--- begin RECORDS SUPPLIED ---

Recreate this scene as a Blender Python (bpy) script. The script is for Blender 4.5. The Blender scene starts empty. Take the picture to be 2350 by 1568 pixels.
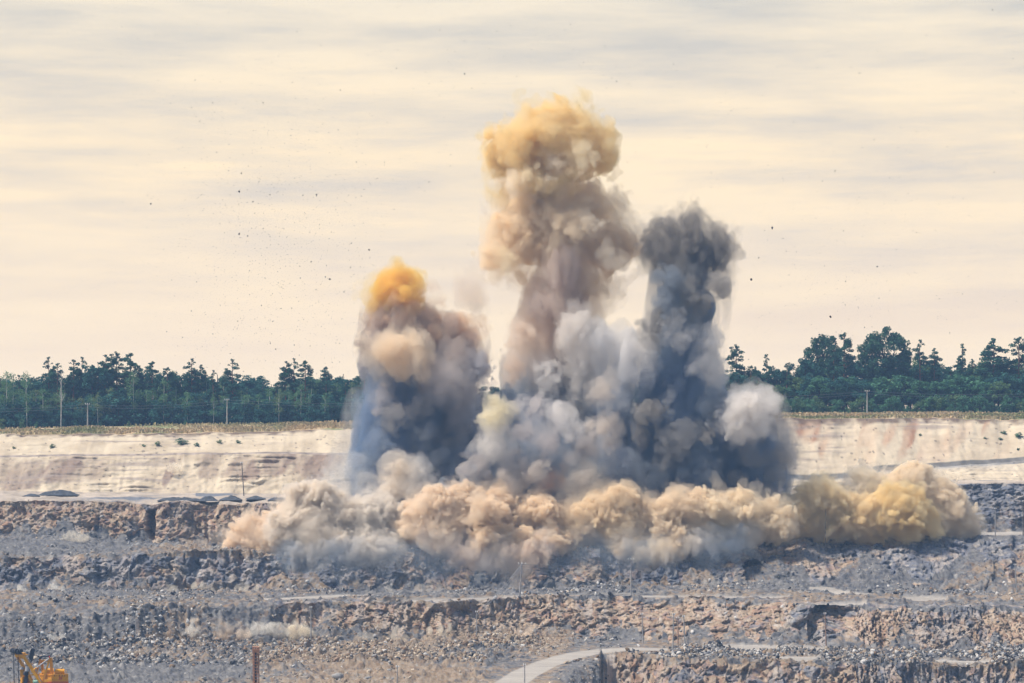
import bpy, math, random
import numpy as np

# ------------------------------------------------------------------ camera, sky, sun, exposure
sc = bpy.context.scene
COL = sc.collection
EYE = 60.0                      # camera height above the datum, metres
F = 5300.0                      # focal length in pixels of a 2350 px wide frame
HOR = 940.0                     # horizon row in that frame

cam = bpy.data.objects.new('camera', bpy.data.cameras.new('camera'))
COL.objects.link(cam)
cam.location = (0, 0, EYE)
cam.rotation_euler = (math.pi / 2, 0, 0)
cam.data.sensor_width = 36
cam.data.lens = 36 * F / 2350
cam.data.shift_y = (HOR - 784) / 2350
cam.data.clip_start = 1
cam.data.clip_end = 20000
sc.camera = cam

SUN_EL, SUN_AZ = 58.0, 263.0    # azimuth clockwise from +Y: high on the left, behind thin cloud
world = bpy.data.worlds.new('World')
sc.world = world
world.use_nodes = True
wt = world.node_tree
wt.nodes.clear()


def N(t, typ, **kw):
    n = t.nodes.new(typ)
    for k, v in kw.items():
        setattr(n, k, v)
    return n


def ramp(t, fac, stops, interp='LINEAR'):
    r = N(t, 'ShaderNodeValToRGB')
    r.color_ramp.interpolation = interp
    el = r.color_ramp.elements
    while len(el) < len(stops):
        el.new(0.5)
    for e, (p, c) in zip(el, stops):
        e.position = p
        e.color = (*c, 1) if len(c) == 3 else c
    t.links.new(fac, r.inputs[0])
    return r.outputs[0]


def math_n(t, op, a, b=None, clamp=False):
    n = N(t, 'ShaderNodeMath', operation=op)
    n.use_clamp = clamp
    for i, x in enumerate((a, b)):
        if x is None:
            continue
        if isinstance(x, (int, float)):
            n.inputs[i].default_value = x
        else:
            t.links.new(x, n.inputs[i])
    return n.outputs[0]


def mixc(t, fac, a, b, blend='MIX'):
    n = N(t, 'ShaderNodeMix', data_type='RGBA', blend_type=blend)
    for sock, x in ((n.inputs[0], fac), (n.inputs[6], a), (n.inputs[7], b)):
        if isinstance(x, (int, float)):
            sock.default_value = x
        elif isinstance(x, tuple):
            sock.default_value = (*x, 1)
        else:
            t.links.new(x, sock)
    return n.outputs[2]


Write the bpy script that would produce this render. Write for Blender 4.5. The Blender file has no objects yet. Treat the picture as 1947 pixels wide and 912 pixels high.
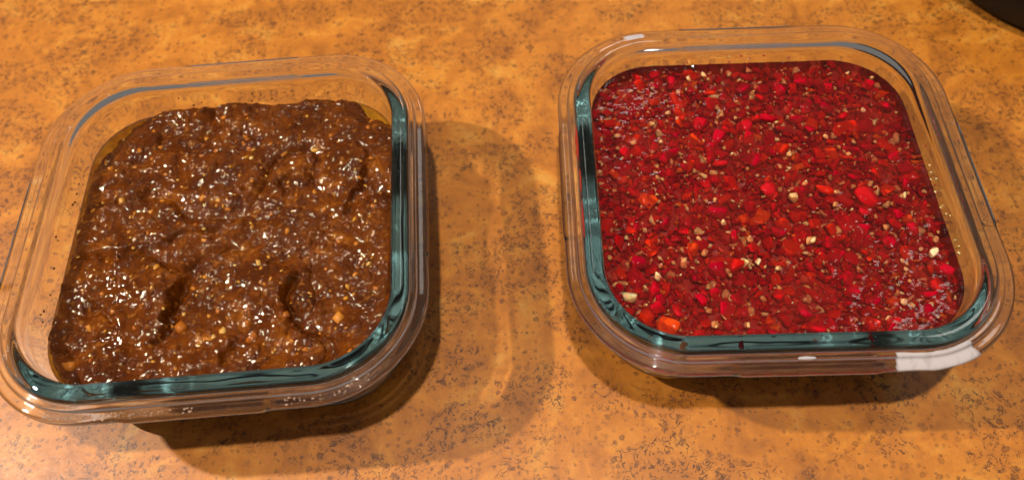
import bpy, bmesh, math, random
import numpy as np
from mathutils import Matrix, Vector, noise as mnoise

rng = np.random.default_rng(7)
random.seed(7)
MM = 0.001
sc = bpy.context.scene
C = sc.collection

# ------------------------------------------------------------------ camera
FPX, PITCH, ROLL, CAM_H = 1525.6, math.radians(58.482), math.radians(-3.867), 0.30836
cam = bpy.data.cameras.new("camera")
camo = bpy.data.objects.new("camera", cam)
C.objects.link(camo)
fw = Vector((0, math.cos(PITCH), -math.sin(PITCH)))
rt = Vector((1, 0, 0))
up = rt.cross(fw)
c, s = math.cos(ROLL), math.sin(ROLL)
r2, u2 = rt * c + up * s, up * c - rt * s
m = Matrix((r2, u2, -fw)).transposed().to_4x4()
m.translation = (0, 0, CAM_H)
camo.matrix_world = m
cam.sensor_fit = 'HORIZONTAL'
cam.sensor_width = 36
cam.lens = FPX / 1947 * 36
cam.shift_y = -31.5 / 1947
cam.clip_start, cam.clip_end = 0.01, 50
cam.dof.use_dof = True
cam.dof.focus_distance = 0.305
cam.dof.aperture_fstop = 8.0
sc.camera = camo

# ------------------------------------------------------------------ world, lamps, exposure
w = bpy.data.worlds.new("World")
sc.world = w
w.use_nodes = True
bg = w.node_tree.nodes["Background"]
bg.inputs[0].default_value = (1.0, 0.95, 0.90, 1)
bg.inputs[1].default_value = 0.15
sc.view_settings.view_transform = 'Standard'
sc.view_settings.look = 'None'
sc.view_settings.exposure = 0.12
sc.view_settings.gamma = 1

def lamp(name, loc, target, power, size, col):
    l = bpy.data.lights.new(name, 'AREA')
    l.shape = 'DISK'
    l.size = size
    l.energy = power
    l.color = col
    l.cycles.is_caustics_light = True
    o = bpy.data.objects.new(name, l)
    C.objects.link(o)
    o.location = loc
    o.rotation_euler = (Vector(target) - Vector(loc)).to_track_quat('-Z', 'Y').to_euler()
    return o
lamp("ceiling_lamp", (-0.004, -0.065, 1.5), (0, 0.17, 0), 15.6, 0.05, (1, 0.93, 0.84))
lamp("side_lamp", (-1.178, 0.278, 1.3), (0, 0.17, 0), 26.5, 0.05, (1, 0.93, 0.84))

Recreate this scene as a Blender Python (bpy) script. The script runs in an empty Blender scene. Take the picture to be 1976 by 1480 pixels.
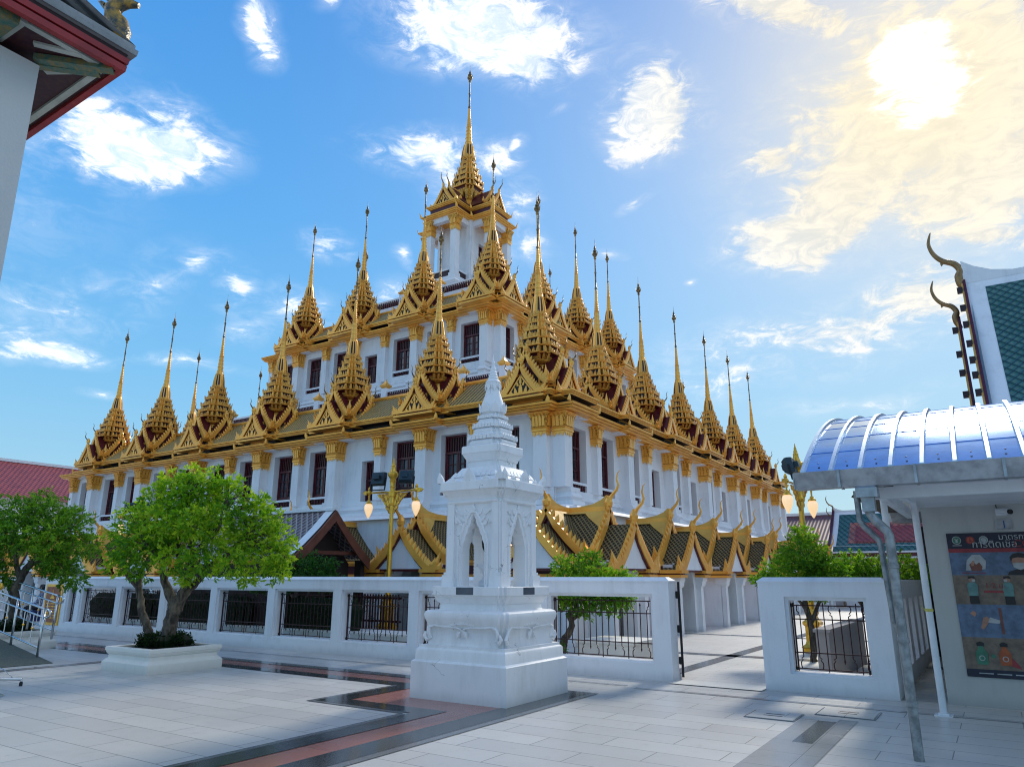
import bpy, bmesh, math, random
from mathutils import Matrix, Vector
R = math.radians
scene = bpy.context.scene
COL = scene.collection
random.seed(7)

# ------------------------------------------------------------------ camera
cam_d = bpy.data.cameras.new('camera')
cam_d.sensor_width = 36.0
cam_d.lens = 25.179
cam_d.clip_start = 0.05
cam_d.clip_end = 3000
cam = bpy.data.objects.new('camera', cam_d)
cam.location = (0, 0, 1.624)
cam.rotation_euler = (R(105.163), R(-0.106), R(33.252))
COL.objects.link(cam)
scene.camera = cam

# ------------------------------------------------------------------ exposure
scene.view_settings.view_transform = 'Standard'
scene.view_settings.look = 'None'
scene.view_settings.exposure = 0.86
scene.view_settings.gamma = 1.0
scene.cycles.max_bounces = 8
scene.cycles.diffuse_bounces = 5
scene.cycles.glossy_bounces = 3
scene.cycles.transmission_bounces = 4
scene.cycles.transparent_max_bounces = 6
scene.cycles.use_denoising = True
scene.cycles.sample_clamp_indirect = 6.0
scene.cycles.filter_width = 1.1
scene.cycles.denoising_input_passes = 'RGB_ALBEDO_NORMAL'
scene.cycles.denoising_prefilter = 'ACCURATE'

# ------------------------------------------------------------------ node helper
class NT:
    def __init__(s, tree):
        s.t = tree; s.n = tree.nodes; s.l = tree.links
    def add(s, typ, **kw):
        nd = s.n.new(typ)
        for k, v in kw.items():
            setattr(nd, k, v)
        return nd
    def put(s, sock, v):
        if isinstance(v, bpy.types.NodeSocket): s.l.new(v, sock)
        else: sock.default_value = v
    def math(s, op, a, b=0.0, c=None, clamp=False):
        nd = s.add('ShaderNodeMath', operation=op, use_clamp=clamp)
        s.put(nd.inputs[0], a); s.put(nd.inputs[1], b)
        if c is not None: s.put(nd.inputs[2], c)
        return nd.outputs[0]
    def vmath(s, op, a, b=(0, 0, 0)):
        nd = s.add('ShaderNodeVectorMath', operation=op)
        s.put(nd.inputs[0], a)
        if op == 'SCALE': s.put(nd.inputs[3], b)
        else: s.put(nd.inputs[1], b)
        return nd.outputs['Value'] if op in ('DOT_PRODUCT', 'LENGTH', 'DISTANCE') else nd.outputs[0]
    def mix(s, f, a, b, mode='MIX'):
        nd = s.add('ShaderNodeMix', data_type='RGBA', blend_type=mode)
        s.put(nd.inputs[0], f)
        for i, v in ((6, a), (7, b)):
            if not isinstance(v, bpy.types.NodeSocket) and len(v) == 3: v = (*v, 1)
            s.put(nd.inputs[i], v)
        return nd.outputs[2]
    def noise(s, vec, scale, detail=4, rough=0.55, dist=0.0):
        nd = s.add('ShaderNodeTexNoise')
        if vec is not None: s.l.new(vec, nd.inputs['Vector'])
        nd.inputs['Scale'].default_value = scale; nd.inputs['Detail'].default_value = detail
        nd.inputs['Roughness'].default_value = rough; nd.inputs['Distortion'].default_value = dist
        return nd.outputs[0]
    def ramp(s, f, stops):
        nd = s.add('ShaderNodeValToRGB')
        e = nd.color_ramp.elements
        while len(e) < len(stops): e.new(0.5)
        for i, (p, c) in enumerate(stops):
            e[i].position = p; e[i].color = (*c, 1) if len(c) == 3 else c
        s.put(nd.inputs[0], f)
        return nd.outputs[0]
    def smooth(s, v, lo, hi):
        nd = s.add('ShaderNodeMapRange', interpolation_type='SMOOTHSTEP')
        s.put(nd.inputs[0], v); s.put(nd.inputs[1], lo); s.put(nd.inputs[2], hi)
        return nd.outputs[0]

# ------------------------------------------------------------------ sky
SUN_EL, SUN_AZ = R(33.4), R(0.2)          # azimuth measured from +y towards +x
sun_dir = Vector((math.sin(SUN_AZ)*math.cos(SUN_EL), math.cos(SUN_AZ)*math.cos(SUN_EL), math.sin(SUN_EL)))
world = bpy.data.worlds.new('World'); scene.world = world
world.use_nodes = True
w = NT(world.node_tree)
for nd in list(w.n): w.n.remove(nd)
out = w.add('ShaderNodeOutputWorld'); bg = w.add('ShaderNodeBackground')
w.l.new(bg.outputs[0], out.inputs[0])
bg.inputs[1].default_value = 0.13
sky = w.add('ShaderNodeTexSky', sky_type='NISHITA')
sky.sun_disc = False; sky.sun_elevation = SUN_EL; sky.sun_rotation = SUN_AZ
sky.air_density = 1.0; sky.dust_density = 0.35; sky.ozone_density = 3.0; sky.altitude = 0
tc = w.add('ShaderNodeTexCoord'); D = w.vmath('NORMALIZE', tc.outputs['Generated'])
sepd = w.add('ShaderNodeSeparateXYZ'); w.l.new(D, sepd.inputs[0])
hs = w.add('ShaderNodeHueSaturation'); hs.inputs['Saturation'].default_value = 1.22; hs.inputs['Value'].default_value = 1.75
w.l.new(sky.outputs[0], hs.inputs['Color'])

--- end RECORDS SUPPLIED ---

AIM OF THE TASK: Across the entries, how many lines hold the word "pixels"? Say only the number.

OUTPUT OF THE TASK: 4